Trump has directed his top administration officials — the Secretaries of State, Labor and Homeland Security along with the Attorney General — to suggest reforms, so that the H-1B visas are given to the most skilled or highest paid beneficiaries.

The move by Trump will help Silicon Valley-based entities such as Google, Facebook and Oracle to take advantage of the programme to get more engineers from India to work on projects back home. At the same time, it is expected to hurt outsourcing companies majors here, such as Tata Consultancy Services (TCS), Infosys and Wipro, which traditionally have used the H-1B visa programme to send engineers to work on projects at customer locations in America.

This has riled the National Association of Software and Services Companies (Nasscom), which says there is a campaign to discredit the Indian services sector and the move would hurt the American economy, as the US faces a shortage of computer engineers. It would benefit only Silicon Valley companies at the cost of the rest of America.

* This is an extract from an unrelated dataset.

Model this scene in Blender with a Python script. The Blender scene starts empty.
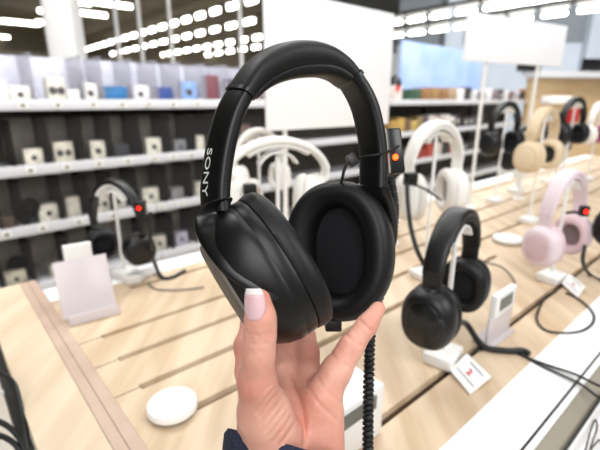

“Regarding the concept of reorienting the H-1B lottery to be a system that prioritises the “most-skilled or highest-paid” visa applicants, the (US) Administration needs to be careful about unintended consequences,” it stated.

“Using salary levels as the metric is not necessarily the best indicator of benefits to the US economy. And, unless such a system reflects variations in wages in all parts of the US, it could advantage certain regions such as Silicon Valley over other regions of the US.”

TCS, this country’s largest software exporter, says it has reduced the number of visas it has applied over the past few years, and has several local development centres in the US, hiring local engineers.

“We have to watch what the visa issues are. Are they going to be constraints for having the right people on projects? We have taken a view of this and our dependency on visas has been reducing. Our strategy is to move to a regime where our operating model should be visa-neutral,” says N G Subramaniam, chief operating officer at TCS.